College kids take stab at uncloaking 'Deep Throat'

URBANA, Ill. — Using a little logic and a lot of elbow grease, eight University of Illinois students believe they are closing in on a mystery that has stumped historians and pundits for three decades: the identity of "Deep Throat," a mysterious player in the Watergate scandal that cost Richard Nixon his presidency.

Professor William Gaines and his students say they have narrowed the list of suspects to seven, with an inner core of four or five best bets.

They hope to reduce that number to one by June 17 — the 30th anniversary of a foiled burglary of the Democratic National Committee's headquarters in the Watergate office building in Washington that triggered the scandal.

Carl Bernstein and Bob Woodward, the Washington Post reporters whose dogged coverage prodded Congress into investigating Watergate, later revealed that a government official had provided tips and leads. Their editor dubbed the source "Deep Throat," after the pornographic movie, and his true identity has bedeviled political junkies ever since.

As the anniversary nears, interest in the mystery has been increasing. Former White House counsel John Dean recently said he plans to publish an electronic book in which he will reveal his theory.

This will be Dean's third try. In 1975, he said Deep Throat was Earl Silbert, one of the original Watergate prosecutors, and seven years later he named Alexander Haig, Nixon's former chief of staff. Other suspects have included former Secretary of State Henry Kissinger, various FBI officials, Dean himself — even TV journalist Diane Sawyer, once a White House press aide.

Everyone denies it.

Meanwhile, Gaines has been subjecting the question to the tried and true but labor-intensive methods of investigative reporting, poring over tens of thousands of pages of contemporary documents and entering reams of information into an electronic database.

For the student investigators, the work has been demanding, but also a welcome relief from the usual run of journalism classes.

"This is the first course I've felt passionate about," Justin Sacher said. "It's the reason I got into journalism, not to take courses in where the commas go."

Bernstein and Woodward have declined to identify Deep Throat until he is dead or gives permission — a stance Woodward reiterated when Gaines' team attempted to interview him: "Tell the students that a good investigative reporter protects his sources."

Deep Throat has been Gaines' staple seminar subject ever since the Pulitzer Prize-winning former Chicago Tribune investigative reporter began teaching three years ago.

"At first, we chased down a lot of naive leads," said Gaines, adding that he had intuitively suspected Bob Dole, a U.S. senator at the time of Watergate.

That thesis was proved untenable by a passage in Bernstein and Woodward's book "All the President's Men" that identified Deep Throat as a member of the executive branch.

Gaines and the students then scrutinized the book further, making a database entry for every time Woodward reported a meeting with Deep Throat.

That made it possible to eliminate many traditional suspects, including Kissinger, who was at a meeting in Paris on one occasion when Woodward said he met with Deep Throat.

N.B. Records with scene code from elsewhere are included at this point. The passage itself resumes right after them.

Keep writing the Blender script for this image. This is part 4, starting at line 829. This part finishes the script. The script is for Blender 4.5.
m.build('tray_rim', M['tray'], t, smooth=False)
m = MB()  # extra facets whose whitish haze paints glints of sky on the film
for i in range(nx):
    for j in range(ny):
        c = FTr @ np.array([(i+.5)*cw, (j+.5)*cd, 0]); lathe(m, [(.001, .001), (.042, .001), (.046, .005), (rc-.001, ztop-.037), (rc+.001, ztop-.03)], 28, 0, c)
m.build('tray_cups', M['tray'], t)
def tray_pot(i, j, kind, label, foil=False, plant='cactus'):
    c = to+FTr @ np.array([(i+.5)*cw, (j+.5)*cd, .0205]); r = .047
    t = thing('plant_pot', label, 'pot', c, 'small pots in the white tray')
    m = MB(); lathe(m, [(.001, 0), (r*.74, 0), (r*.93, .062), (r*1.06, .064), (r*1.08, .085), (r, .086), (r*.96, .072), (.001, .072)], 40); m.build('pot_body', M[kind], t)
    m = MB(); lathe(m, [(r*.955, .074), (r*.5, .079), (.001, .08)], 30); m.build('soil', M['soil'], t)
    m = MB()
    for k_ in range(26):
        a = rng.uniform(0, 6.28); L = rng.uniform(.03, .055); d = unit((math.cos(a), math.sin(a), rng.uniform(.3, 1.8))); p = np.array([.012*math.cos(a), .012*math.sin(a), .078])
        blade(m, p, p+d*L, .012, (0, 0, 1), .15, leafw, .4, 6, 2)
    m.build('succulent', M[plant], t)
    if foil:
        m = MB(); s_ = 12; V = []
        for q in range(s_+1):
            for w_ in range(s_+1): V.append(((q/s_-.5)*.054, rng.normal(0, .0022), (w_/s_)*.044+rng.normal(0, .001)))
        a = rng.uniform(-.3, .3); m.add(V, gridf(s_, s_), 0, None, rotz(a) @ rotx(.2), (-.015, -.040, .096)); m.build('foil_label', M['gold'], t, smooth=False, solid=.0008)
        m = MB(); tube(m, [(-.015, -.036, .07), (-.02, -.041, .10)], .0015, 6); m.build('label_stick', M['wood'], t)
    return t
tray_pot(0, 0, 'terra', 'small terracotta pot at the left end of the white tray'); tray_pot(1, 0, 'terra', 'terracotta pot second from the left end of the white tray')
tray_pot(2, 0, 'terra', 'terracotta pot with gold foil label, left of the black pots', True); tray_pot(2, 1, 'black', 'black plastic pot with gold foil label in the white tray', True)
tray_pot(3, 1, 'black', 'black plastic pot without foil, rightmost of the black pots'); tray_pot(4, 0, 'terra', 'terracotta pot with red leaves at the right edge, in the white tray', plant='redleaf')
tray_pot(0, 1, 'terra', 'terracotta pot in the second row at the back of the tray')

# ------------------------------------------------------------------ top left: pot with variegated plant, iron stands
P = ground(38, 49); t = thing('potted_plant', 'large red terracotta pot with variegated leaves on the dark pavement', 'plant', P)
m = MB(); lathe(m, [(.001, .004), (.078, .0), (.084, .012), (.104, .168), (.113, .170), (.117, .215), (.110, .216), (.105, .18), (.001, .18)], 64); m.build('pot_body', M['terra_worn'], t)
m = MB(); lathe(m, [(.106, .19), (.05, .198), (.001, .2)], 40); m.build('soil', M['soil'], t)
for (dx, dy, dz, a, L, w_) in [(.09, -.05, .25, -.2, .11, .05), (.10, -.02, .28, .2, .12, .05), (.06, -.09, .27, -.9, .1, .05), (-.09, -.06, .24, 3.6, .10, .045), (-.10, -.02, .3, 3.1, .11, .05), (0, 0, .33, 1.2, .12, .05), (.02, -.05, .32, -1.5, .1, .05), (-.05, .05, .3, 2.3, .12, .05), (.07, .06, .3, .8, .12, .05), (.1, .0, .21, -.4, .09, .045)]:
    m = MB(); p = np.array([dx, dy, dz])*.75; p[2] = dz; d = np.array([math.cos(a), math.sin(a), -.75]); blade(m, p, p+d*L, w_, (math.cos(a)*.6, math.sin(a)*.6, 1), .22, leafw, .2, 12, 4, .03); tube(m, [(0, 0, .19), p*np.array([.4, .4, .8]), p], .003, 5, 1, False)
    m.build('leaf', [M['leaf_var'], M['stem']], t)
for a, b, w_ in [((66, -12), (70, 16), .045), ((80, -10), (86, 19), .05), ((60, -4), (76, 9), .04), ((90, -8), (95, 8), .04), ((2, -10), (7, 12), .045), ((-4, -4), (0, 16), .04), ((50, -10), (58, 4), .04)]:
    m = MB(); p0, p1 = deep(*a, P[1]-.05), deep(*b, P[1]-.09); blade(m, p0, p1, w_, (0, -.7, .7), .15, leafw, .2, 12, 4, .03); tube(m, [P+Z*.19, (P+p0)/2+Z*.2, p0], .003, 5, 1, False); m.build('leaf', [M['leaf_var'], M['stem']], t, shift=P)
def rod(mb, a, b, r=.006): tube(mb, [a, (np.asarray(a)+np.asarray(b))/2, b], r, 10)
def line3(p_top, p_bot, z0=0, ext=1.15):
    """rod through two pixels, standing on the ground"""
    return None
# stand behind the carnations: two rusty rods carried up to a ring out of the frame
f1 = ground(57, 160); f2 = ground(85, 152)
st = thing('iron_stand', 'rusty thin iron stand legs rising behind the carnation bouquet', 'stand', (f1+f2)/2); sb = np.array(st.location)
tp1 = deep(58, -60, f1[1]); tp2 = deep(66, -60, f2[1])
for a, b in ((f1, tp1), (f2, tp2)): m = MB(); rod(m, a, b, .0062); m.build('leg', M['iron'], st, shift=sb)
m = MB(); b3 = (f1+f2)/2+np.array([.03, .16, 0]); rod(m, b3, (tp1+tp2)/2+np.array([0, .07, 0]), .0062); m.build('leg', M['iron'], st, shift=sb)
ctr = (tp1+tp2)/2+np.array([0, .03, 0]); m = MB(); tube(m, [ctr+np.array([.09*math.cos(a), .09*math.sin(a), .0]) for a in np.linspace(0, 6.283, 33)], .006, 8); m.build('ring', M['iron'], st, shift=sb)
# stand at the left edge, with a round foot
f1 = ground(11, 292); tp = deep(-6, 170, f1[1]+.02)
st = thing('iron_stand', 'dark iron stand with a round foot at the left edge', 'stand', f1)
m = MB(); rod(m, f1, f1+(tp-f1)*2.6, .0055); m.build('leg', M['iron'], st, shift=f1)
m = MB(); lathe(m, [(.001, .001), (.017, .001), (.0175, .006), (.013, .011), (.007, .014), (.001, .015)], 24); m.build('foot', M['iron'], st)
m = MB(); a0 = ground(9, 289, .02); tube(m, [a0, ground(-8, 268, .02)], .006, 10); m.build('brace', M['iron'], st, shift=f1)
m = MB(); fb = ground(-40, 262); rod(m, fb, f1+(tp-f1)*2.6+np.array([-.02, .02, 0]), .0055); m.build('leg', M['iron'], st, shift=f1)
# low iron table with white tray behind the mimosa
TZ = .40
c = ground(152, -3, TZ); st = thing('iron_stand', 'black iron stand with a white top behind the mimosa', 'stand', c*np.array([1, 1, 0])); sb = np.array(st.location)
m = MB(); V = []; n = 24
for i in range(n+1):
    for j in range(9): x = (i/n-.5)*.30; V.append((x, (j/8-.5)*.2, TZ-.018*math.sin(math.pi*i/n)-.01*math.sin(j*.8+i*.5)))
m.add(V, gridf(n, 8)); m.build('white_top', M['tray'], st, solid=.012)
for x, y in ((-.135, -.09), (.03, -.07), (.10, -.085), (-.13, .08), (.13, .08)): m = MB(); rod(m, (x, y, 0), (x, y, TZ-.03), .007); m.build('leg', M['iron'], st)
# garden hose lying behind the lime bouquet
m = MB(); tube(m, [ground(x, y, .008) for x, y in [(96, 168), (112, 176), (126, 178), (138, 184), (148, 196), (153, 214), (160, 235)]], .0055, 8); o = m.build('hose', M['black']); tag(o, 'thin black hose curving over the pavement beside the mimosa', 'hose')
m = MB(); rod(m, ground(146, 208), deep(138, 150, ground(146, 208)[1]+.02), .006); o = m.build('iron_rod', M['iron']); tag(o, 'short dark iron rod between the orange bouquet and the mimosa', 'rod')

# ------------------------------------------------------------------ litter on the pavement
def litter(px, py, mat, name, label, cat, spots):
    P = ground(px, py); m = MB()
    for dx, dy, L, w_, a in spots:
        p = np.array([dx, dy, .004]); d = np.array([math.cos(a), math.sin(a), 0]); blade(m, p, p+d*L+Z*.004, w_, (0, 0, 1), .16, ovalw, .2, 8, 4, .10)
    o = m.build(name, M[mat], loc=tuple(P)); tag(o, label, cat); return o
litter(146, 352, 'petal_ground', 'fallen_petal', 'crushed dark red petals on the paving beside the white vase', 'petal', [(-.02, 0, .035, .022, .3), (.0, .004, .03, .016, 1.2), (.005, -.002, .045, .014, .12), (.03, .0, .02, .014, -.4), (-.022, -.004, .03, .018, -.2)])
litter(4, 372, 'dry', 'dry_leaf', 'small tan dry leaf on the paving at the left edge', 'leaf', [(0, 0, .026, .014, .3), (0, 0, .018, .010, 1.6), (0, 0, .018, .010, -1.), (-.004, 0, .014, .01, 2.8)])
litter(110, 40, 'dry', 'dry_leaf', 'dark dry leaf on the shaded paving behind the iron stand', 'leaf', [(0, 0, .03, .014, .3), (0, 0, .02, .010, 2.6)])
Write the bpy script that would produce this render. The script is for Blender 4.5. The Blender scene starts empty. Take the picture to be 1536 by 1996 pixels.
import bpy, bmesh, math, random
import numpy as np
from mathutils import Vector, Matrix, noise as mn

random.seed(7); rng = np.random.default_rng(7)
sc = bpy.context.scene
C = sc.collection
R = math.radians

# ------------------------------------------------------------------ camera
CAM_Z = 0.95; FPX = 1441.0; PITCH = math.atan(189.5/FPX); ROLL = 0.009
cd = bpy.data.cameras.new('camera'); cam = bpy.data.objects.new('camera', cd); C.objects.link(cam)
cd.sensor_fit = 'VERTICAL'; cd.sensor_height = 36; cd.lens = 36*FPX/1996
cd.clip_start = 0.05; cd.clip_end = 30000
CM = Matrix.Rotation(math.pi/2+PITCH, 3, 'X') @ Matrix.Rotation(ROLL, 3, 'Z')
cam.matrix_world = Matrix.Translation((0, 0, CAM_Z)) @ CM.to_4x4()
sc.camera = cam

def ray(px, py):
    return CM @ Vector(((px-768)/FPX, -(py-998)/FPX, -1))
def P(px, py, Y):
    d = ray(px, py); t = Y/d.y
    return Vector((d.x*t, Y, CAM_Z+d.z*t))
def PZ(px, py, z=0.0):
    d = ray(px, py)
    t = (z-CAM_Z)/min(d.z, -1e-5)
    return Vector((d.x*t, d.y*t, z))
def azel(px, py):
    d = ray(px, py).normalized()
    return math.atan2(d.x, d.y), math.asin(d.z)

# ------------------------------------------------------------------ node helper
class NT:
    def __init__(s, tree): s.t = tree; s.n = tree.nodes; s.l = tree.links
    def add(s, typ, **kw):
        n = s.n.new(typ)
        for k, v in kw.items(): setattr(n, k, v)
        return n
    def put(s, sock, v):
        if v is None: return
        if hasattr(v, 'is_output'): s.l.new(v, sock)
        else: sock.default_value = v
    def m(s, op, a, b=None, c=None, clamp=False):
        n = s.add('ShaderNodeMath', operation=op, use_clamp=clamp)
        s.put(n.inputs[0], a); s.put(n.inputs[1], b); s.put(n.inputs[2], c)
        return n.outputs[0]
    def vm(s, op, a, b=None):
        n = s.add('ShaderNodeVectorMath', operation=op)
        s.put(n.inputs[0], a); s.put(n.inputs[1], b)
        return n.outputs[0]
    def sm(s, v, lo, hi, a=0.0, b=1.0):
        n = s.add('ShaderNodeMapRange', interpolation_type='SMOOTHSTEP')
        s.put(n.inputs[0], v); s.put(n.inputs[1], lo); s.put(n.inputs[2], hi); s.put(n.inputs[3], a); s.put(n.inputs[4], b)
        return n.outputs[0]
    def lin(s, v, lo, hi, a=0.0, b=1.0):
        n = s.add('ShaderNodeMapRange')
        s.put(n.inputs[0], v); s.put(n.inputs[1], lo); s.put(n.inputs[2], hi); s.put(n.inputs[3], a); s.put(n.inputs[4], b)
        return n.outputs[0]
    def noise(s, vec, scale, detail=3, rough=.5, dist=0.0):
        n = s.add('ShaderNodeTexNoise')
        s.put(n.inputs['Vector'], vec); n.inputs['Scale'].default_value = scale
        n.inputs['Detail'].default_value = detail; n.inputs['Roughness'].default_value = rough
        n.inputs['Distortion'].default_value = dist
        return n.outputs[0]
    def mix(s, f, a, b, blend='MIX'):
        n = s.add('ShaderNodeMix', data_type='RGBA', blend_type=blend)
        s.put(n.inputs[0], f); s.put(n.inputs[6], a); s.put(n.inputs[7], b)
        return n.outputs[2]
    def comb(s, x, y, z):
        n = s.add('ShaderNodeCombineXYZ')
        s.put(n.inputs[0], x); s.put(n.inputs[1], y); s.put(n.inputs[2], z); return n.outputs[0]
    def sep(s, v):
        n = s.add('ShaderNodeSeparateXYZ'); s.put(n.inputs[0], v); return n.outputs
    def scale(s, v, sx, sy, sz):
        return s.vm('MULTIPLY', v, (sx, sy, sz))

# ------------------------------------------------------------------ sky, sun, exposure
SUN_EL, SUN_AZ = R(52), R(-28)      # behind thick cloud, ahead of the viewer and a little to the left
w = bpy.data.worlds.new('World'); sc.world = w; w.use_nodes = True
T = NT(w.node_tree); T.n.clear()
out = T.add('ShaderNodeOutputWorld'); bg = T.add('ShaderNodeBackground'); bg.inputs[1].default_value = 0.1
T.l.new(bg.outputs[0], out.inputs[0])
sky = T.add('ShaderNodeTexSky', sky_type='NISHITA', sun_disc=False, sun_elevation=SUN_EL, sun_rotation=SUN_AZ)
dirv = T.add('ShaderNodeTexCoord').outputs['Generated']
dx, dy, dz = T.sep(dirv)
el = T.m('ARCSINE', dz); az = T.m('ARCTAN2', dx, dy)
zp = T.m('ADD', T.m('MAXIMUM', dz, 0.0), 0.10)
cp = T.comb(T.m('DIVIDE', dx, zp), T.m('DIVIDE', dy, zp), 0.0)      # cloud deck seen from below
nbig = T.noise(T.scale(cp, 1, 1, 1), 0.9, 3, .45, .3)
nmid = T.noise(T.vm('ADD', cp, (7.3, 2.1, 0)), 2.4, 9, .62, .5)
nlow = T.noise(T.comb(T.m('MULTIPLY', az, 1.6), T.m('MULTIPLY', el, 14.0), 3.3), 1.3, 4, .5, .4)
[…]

Finally, Gaines and his students came across a revelation. Reviewing the Post's coverage of Watergate, they came across a story published Nov. 8, 1973, that attributed certain facts to "White House sources."

Recalling the incident in their book, Bernstein and Woodward cited Deep Throat as bringing them that same information.

"That narrowed the suspect pool from the whole executive branch to 72 top White House officials with access to the range of information Deep Throat had," Gaines said.

He and his students further reduced the list on geographical considerations.

Woodward and his source had an arrangement that when the reporter wanted to talk, he would move a flag on the balcony of his Washington apartment. Conversely, when Deep Throat wanted a meeting, he would mark a certain page in Woodward's newspaper, delivered to his building's lobby each morning.

"I went to Washington to see where Woodward lived in 1972," Gaines said. "It's a very congested neighborhood, with no place to park a car."

Gaines and his students reasoned Deep Throat had to live within walking distance of Woodward.

Seminar members also have been mining the few clues to Deep Throat's personality to be found in the reporters' book. They have contacted several of Nixon's aides, most notably Dean, quizzing them about the habits and foibles of their White House contemporaries.

Bernstein and Woodward said their source smoked and drank scotch. Deep Throat also was out and about at all hours, leading Gaines and his students to surmise that their prey must have been single or divorced at the time.

Seminar members have been slowly filling in personality-profile forms for the remaining suspects, whose names Gaines is reluctant to reveal before the research is completed. Suspects receive extra points, as it were, for certain characteristics, such as a law degree.

"In the book, Deep Throat talks like a lawyer," Gaines said.

Then there is the issue of height. Woodward and Deep Throat met in a garage, and once, when the reporter was late, Deep Throat left a message for him on a high shelf. Woodward, who is of above-average height, said he had to be on his tiptoes to reach it.

Which is why everyone in a recent seminar meeting perked up when one student pointed to a computer screen displaying biographical information about a suspect he has been tracing.

"Look at this!" he said. "My guy got a college scholarship to play basketball."